Facility Location Problem in Differential Privacy Model Revisited

In this paper we study the uncapacitated facility location problem in the model of differential privacy (DP) with uniform facility cost. Specifically, we first show that, under the hierarchically well-separated tree (HST) metrics and the super-set output setting that was introduced in Gupta et. al., there is an $\epsilon$-DP algorithm that achieves an $O(\frac{1}{\epsilon})$(expected multiplicative) approximation ratio; this implies an $O(\frac{\log n}{\epsilon})$ approximation ratio for the general metric case, where $n$ is the size of the input metric.
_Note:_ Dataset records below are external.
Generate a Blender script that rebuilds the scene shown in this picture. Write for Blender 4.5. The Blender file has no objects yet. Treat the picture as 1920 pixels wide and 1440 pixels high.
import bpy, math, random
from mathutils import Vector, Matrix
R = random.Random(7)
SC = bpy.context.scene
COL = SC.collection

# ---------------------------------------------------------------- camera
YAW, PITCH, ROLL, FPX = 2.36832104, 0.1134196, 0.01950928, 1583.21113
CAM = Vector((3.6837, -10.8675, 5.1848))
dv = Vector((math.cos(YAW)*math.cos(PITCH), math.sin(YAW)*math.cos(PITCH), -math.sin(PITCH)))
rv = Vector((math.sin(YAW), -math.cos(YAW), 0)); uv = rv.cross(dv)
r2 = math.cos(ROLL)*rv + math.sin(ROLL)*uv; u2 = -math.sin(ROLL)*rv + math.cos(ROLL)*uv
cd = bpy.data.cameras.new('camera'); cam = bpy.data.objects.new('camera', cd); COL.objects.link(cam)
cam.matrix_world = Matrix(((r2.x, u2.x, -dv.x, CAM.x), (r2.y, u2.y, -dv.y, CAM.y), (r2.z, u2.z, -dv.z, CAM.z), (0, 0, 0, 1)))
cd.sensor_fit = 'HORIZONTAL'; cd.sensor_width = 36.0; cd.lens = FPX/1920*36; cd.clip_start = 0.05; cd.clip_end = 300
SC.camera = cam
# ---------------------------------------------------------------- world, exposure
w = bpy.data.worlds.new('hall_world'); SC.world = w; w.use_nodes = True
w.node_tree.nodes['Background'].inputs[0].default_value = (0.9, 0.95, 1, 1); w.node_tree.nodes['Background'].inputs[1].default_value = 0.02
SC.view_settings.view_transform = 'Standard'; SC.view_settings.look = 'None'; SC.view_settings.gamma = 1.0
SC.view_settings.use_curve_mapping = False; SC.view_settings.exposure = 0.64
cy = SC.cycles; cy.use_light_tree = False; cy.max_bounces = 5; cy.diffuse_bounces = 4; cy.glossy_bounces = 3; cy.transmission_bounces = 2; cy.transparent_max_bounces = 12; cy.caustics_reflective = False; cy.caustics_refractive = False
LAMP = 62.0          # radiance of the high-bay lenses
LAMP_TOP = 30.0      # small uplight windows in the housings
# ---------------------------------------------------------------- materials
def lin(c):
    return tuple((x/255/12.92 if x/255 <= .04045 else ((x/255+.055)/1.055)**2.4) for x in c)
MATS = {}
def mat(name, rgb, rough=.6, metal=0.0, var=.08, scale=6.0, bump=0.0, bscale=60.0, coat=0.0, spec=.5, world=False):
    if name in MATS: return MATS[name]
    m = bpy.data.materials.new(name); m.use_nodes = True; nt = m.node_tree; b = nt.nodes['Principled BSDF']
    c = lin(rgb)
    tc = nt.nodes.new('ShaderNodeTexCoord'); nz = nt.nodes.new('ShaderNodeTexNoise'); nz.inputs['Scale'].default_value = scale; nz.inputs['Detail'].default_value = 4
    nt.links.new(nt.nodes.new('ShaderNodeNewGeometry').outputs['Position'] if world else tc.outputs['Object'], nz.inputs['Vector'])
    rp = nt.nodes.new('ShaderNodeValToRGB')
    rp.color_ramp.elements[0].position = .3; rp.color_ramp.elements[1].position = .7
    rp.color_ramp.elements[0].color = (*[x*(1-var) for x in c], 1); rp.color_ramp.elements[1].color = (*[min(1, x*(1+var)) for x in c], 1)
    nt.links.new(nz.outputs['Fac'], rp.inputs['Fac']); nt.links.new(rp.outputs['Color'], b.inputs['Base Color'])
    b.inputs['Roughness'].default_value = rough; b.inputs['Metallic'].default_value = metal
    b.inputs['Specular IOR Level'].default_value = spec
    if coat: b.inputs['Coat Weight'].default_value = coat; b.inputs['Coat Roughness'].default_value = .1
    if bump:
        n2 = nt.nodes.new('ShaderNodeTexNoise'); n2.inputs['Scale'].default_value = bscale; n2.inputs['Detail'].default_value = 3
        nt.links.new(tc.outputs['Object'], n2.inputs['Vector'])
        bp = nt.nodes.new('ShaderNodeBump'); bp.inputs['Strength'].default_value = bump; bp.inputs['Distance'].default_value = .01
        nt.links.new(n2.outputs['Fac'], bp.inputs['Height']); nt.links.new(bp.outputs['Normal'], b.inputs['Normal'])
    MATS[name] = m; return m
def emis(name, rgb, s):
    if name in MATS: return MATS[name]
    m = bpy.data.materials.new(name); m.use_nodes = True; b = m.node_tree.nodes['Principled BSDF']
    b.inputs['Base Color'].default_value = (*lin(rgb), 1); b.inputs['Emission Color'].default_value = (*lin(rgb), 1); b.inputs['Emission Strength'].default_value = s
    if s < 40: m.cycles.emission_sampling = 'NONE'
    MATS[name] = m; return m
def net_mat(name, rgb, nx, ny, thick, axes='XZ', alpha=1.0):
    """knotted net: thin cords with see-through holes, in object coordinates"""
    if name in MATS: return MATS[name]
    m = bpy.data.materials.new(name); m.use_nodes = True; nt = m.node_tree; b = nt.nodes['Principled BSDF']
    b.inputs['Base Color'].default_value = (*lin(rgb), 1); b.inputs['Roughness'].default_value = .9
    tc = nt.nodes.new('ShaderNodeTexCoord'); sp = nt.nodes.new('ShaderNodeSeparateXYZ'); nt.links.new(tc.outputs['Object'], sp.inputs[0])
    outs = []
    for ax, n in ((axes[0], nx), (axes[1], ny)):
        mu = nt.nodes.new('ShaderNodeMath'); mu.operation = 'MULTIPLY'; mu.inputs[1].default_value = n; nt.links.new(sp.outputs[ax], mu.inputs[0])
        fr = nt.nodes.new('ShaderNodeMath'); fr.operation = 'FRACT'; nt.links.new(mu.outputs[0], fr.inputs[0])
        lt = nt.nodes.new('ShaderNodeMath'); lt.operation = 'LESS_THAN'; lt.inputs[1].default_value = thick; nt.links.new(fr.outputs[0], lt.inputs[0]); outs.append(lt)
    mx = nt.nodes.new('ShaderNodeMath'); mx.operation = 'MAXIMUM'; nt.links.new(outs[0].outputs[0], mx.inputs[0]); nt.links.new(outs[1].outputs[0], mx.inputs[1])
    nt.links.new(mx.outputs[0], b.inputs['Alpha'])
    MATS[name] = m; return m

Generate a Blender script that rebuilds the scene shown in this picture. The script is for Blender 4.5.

These bounds improve the best-known results given by Gupta et. al. In particular, our approximation ratio for HST-metrics is independent of $n$, and the ratio for general metrics is independent of the aspect ratio of the input metric. On the negative side, we show that the approximation ratio of any $\epsilon$-DP algorithm is lower bounded by $\Omega(\frac{1}{\sqrt{\epsilon}})$, even for instances on HST metrics with uniform facility cost, under the super-set output setting. The lower bound shows that the dependence of the approximation ratio for HST metrics on $\epsilon$ can not be removed or greatly improved. Our novel methods and techniques for both the upper and lower bound may find additional applications.